There are n^2 entries in the adjacency matrix, and you need the info that is in all of the entries to solve the problem. (You need the 1's to check that the proper edges exist, and the 0's to check that the back-edges don't exist.) Thus since you have to read at least N^2 entries from the matrix, the overall problem must take at least O(N^2) time.

Regarding BFS search attempts: if your traversal takes O(n^2) - which it will, due to the need to look up edges in the adjacency matrix - then it doesn't matter if the back-edge check is constant time, the overall algorithm is still O(n^2).

Yet another way to look at this problem: since the number of edges is equal to the number of possible pairs of vertices, there will be n*(n-1)/2 edges, which is O(n^2). Your traversal is O(V+E), which thus is O(n+n^2), and thus is O(n^2).

Since the best-case time for this algorithm is O(n^2), you might as well simply loop through the upper-right half of matrix (above the diagonal) and check that for each of those entries, either a) it is 1, or b) its transpose equivalent is 1.

Amber
+2  A: 

To add to tonfa's comment:

Brief: The algorithm "for each i ≠ j, check to see that exactly one of (i,j) and (j,i) is in your graph" is asymptotically optimal.

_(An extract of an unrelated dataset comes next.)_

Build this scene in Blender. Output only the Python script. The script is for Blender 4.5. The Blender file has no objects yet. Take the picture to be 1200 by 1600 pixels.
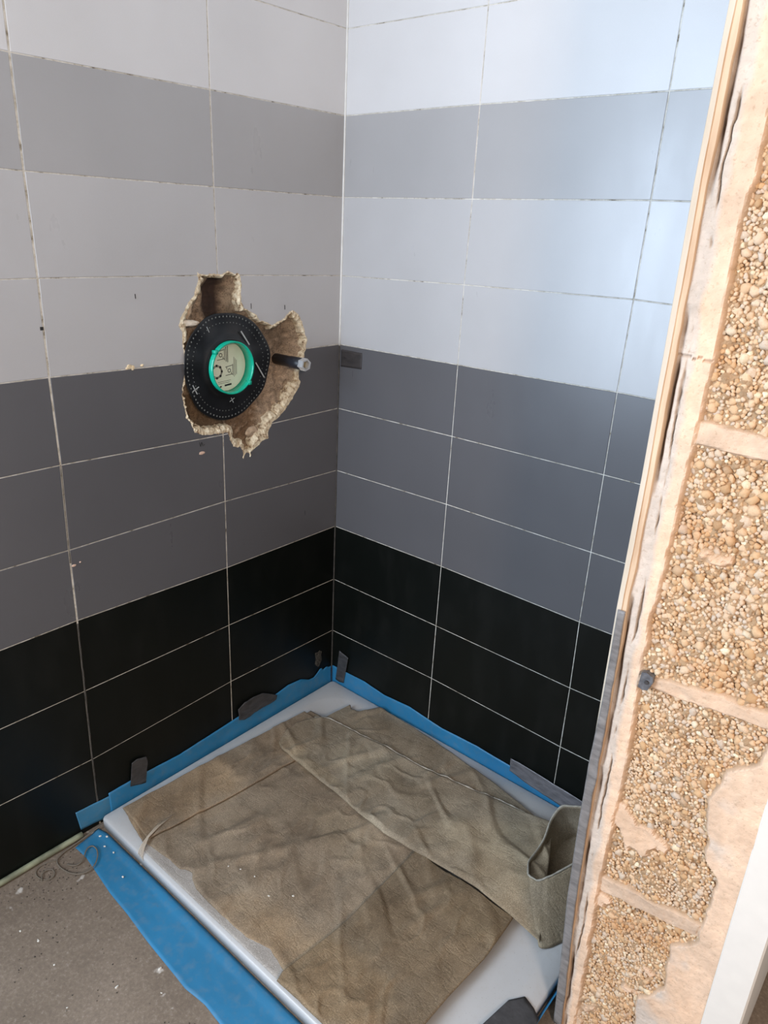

More detail: To just read in the adjacency matrix is going to take you Ω(n2) time. So there is no way to solve this problem in o(n2) time. But let's ignore the input.

Suppose that the matrix is already in memory. To ensure that the undirected version of your graph is complete, you have to somehow determine that, for each i ≠ j, at least one of the edges (i,j) and (j,i) is in your graph. As you have only the adjacency graph, this means you will have to at some point visit at least one of (i,j) or (j,i) for each i ≠ j. There is no other way to guarantee completeness. Verifying this will take n(n+1)/2 = O(n2) steps.

Managu
"More detail: To just read in the adjacency matrix is going to take you O(n2) time. So there is no way to solve this problem in o(n2) time." Not true. You could have multiple components that take O(n^2) time, and the result is still O(n^2). Remember that O() notation is *order*-based, not an actual function of the time.